> [DATA EXCERPT]:

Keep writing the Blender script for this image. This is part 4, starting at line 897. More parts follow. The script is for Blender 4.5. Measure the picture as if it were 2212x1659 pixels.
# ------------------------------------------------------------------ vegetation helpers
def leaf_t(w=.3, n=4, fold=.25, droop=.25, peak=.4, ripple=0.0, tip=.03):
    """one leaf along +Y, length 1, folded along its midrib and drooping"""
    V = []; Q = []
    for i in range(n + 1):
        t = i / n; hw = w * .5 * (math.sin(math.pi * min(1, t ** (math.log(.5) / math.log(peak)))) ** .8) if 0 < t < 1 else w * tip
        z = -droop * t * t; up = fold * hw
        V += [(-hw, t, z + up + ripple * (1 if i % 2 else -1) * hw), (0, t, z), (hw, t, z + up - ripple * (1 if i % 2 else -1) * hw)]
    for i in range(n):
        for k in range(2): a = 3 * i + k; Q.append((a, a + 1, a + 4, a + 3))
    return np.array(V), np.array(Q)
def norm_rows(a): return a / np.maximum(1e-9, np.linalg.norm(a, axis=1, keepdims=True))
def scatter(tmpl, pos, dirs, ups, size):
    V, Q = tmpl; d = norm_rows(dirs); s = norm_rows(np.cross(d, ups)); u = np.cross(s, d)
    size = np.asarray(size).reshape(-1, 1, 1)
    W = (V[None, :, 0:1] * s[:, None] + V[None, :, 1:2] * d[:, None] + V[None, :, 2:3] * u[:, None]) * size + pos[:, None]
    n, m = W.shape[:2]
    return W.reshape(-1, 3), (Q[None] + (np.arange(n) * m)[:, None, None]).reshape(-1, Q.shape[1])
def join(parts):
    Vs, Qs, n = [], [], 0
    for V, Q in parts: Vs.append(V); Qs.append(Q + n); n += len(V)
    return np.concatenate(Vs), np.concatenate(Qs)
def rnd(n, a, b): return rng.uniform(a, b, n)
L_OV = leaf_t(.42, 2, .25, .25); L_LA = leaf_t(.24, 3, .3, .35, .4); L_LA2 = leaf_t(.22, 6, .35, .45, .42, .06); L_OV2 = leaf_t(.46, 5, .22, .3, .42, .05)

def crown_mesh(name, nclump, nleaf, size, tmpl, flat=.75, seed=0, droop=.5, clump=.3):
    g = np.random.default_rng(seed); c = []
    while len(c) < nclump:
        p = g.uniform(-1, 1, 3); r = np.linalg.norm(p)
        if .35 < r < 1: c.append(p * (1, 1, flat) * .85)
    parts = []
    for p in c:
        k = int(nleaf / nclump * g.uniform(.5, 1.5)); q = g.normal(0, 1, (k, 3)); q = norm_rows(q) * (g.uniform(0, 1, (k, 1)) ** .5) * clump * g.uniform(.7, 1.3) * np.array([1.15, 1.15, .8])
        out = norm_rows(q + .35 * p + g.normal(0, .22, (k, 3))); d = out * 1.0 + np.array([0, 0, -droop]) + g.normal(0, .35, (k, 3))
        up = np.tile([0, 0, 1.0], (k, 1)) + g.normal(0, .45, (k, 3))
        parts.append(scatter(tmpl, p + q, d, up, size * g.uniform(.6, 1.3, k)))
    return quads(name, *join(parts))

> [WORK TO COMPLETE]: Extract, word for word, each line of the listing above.

> [PROBLEM SOLUTION]:
Keep writing the Blender script for this image. This is part 4, starting at line 897. More parts follow. The script is for Blender 4.5. Measure the picture as if it were 2212x1659 pixels.
# ------------------------------------------------------------------ vegetation helpers
def leaf_t(w=.3, n=4, fold=.25, droop=.25, peak=.4, ripple=0.0, tip=.03):
    """one leaf along +Y, length 1, folded along its midrib and drooping"""
    V = []; Q = []
    for i in range(n + 1):
        t = i / n; hw = w * .5 * (math.sin(math.pi * min(1, t ** (math.log(.5) / math.log(peak)))) ** .8) if 0 < t < 1 else w * tip
        z = -droop * t * t; up = fold * hw
        V += [(-hw, t, z + up + ripple * (1 if i % 2 else -1) * hw), (0, t, z), (hw, t, z + up - ripple * (1 if i % 2 else -1) * hw)]
    for i in range(n):
        for k in range(2): a = 3 * i + k; Q.append((a, a + 1, a + 4, a + 3))
    return np.array(V), np.array(Q)
def norm_rows(a): return a / np.maximum(1e-9, np.linalg.norm(a, axis=1, keepdims=True))
def scatter(tmpl, pos, dirs, ups, size):
    V, Q = tmpl; d = norm_rows(dirs); s = norm_rows(np.cross(d, ups)); u = np.cross(s, d)
    size = np.asarray(size).reshape(-1, 1, 1)
    W = (V[None, :, 0:1] * s[:, None] + V[None, :, 1:2] * d[:, None] + V[None, :, 2:3] * u[:, None]) * size + pos[:, None]
    n, m = W.shape[:2]
    return W.reshape(-1, 3), (Q[None] + (np.arange(n) * m)[:, None, None]).reshape(-1, Q.shape[1])
def join(parts):
    Vs, Qs, n = [], [], 0
    for V, Q in parts: Vs.append(V); Qs.append(Q + n); n += len(V)
    return np.concatenate(Vs), np.concatenate(Qs)
def rnd(n, a, b): return rng.uniform(a, b, n)
L_OV = leaf_t(.42, 2, .25, .25); L_LA = leaf_t(.24, 3, .3, .35, .4); L_LA2 = leaf_t(.22, 6, .35, .45, .42, .06); L_OV2 = leaf_t(.46, 5, .22, .3, .42, .05)

def crown_mesh(name, nclump, nleaf, size, tmpl, flat=.75, seed=0, droop=.5, clump=.3):
    g = np.random.default_rng(seed); c = []
    while len(c) < nclump:
        p = g.uniform(-1, 1, 3); r = np.linalg.norm(p)
        if .35 < r < 1: c.append(p * (1, 1, flat) * .85)
    parts = []
    for p in c:
        k = int(nleaf / nclump * g.uniform(.5, 1.5)); q = g.normal(0, 1, (k, 3)); q = norm_rows(q) * (g.uniform(0, 1, (k, 1)) ** .5) * clump * g.uniform(.7, 1.3) * np.array([1.15, 1.15, .8])
        out = norm_rows(q + .35 * p + g.normal(0, .22, (k, 3))); d = out * 1.0 + np.array([0, 0, -droop]) + g.normal(0, .35, (k, 3))
        up = np.tile([0, 0, 1.0], (k, 1)) + g.normal(0, .45, (k, 3))
        parts.append(scatter(tmpl, p + q, d, up, size * g.uniform(.6, 1.3, k)))
    return quads(name, *join(parts))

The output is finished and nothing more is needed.